LSU May Have Advantage In Omaha Because Tigers Are An Extreme Heat Team

LSU withstood temperatures in the mid-90s with heat indexes at 103 to sweep a wilting West Virginia over the weekend in the Super Regional. (Photo by Johathan Mailhes)

GLENN GUILBEAU, Tiger Rag Editor

Remember those television commercials in the 1990s featuring NFL quarterbacks Randall Cunningham and Boomer Esiason literally melting to liquid in the summer heat, and only a Diet Coke could save them.

Well, let’s just say West Virginia starting pitcher Griffin Kirn needed a Diet Coke during an afternoon of 100-degree-plus heat index and 80 percent humidity on Saturday in a 16-9 loss to LSU in a 1 p.m. start at Alex “Hot” Box Stadium.

Particularly during a long call review by umpires in the fourth inning after Kirn hit LSU batter Daniel Dickinson after just hitting Luis Hernandez. Kirn had to just stand out there on the mound as the heat and humidity roasted him. After the review ruled that Dickinson did not try to get hit by the pitch, Kirn gave up a three-run home run to Derek Curiel for a 3-1 deficit. By the next inning, he was out of there.

“It was really hot,” WVU designated hitter Sam White said. “We came into it knowing it was going to be hot. Luckily, I’m a DH. So, I’m not out there very much for those long innings.”

WVU coach was taken aback by the sweat factor as well.

“It was unusual temperatures and heat,” he said on Sunday after losing the second game 12-5 in a night game that still featured swamp temps and humidity in the 80s. “We had no pitcher go more than four innings. That was different, and it was not a lack of effort or not a competitive issue. They ran out of gas. You’d be silly to think that the conditions had nothing to do with that. Our pitchers were constantly in stressful situations.”

They were MELTING.

LSU seemed very cool, throughout, though as the Tigers are used to the torrid heat and humidity. It won’t be nearly as humid in Omaha, which also has cool June nights. Temperatures will be in the low 60s with 51 percent humidity on Tuesday night, for example. There will be 72 percent humidity tonight in Baton Rouge.
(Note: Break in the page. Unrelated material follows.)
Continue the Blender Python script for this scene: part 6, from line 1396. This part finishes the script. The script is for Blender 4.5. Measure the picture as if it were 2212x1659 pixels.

LSU GETS PRIME TIME GAME SATURDAY

On Saturday night, when the No. 6 seed Tigers (48-15) play No. 3 seed Arkansas (48-13) at 6 p.m. on ESPN, temperatures will be at a pleasant 69. But if LSU plays a day game, say in game two of the championship series on Sunday, June 22 at 1:30 p.m., temperatures could climb to the mid-to-high 90s in Omaha with high – for there – humidity. And the Tigers will be ready, as if they’re in Alex Box again.

“We had our first practice in the humidity and heat last fall,” LSU junior first baseman Jared Jones said. “We were built in it from day one.”

It takes getting used to, though.

“It was for sure pretty hot out there,” LSU junior pitcher Anthony Eyanson said on Sunday of his first June experience in Baton Rouge after two seasons amid pleasant, beachy temperatures at UC-San Diego. Eyanson allowed four earned runs – the most since four at Auburn in a 4-2 loss on April 12 – on five hits with three walks in five innings. He also had previously not allowed that many combined hits and walks (eight) in a game this season, except for once – against Mississippi State (also eight) on March 28.

LSU starting pitcher Kade Anderson of Madisonville even struggled in the heat on Saturday – not as much as Kirn. But the nine hits he gave up and six earned runs were the most in either category all season.

“It was hot,” said LSU coach Jay Johnson, who grew up amid cooler temperatures in northern California in Oroville and coached at San Diego. “I just stood on the top step, gave signs and talked to players, and I was a little wiped out on Saturday, to be honest with you. So, I started thinking about Luis Hernandez catching two games, what an effort that was. And Kade and Anthony, man, it was not easy.”

Johnson praised strength and conditioning coach Chris Martin.

“I hugged him on the field and said, ‘Dude, difference maker,'” Johnson said.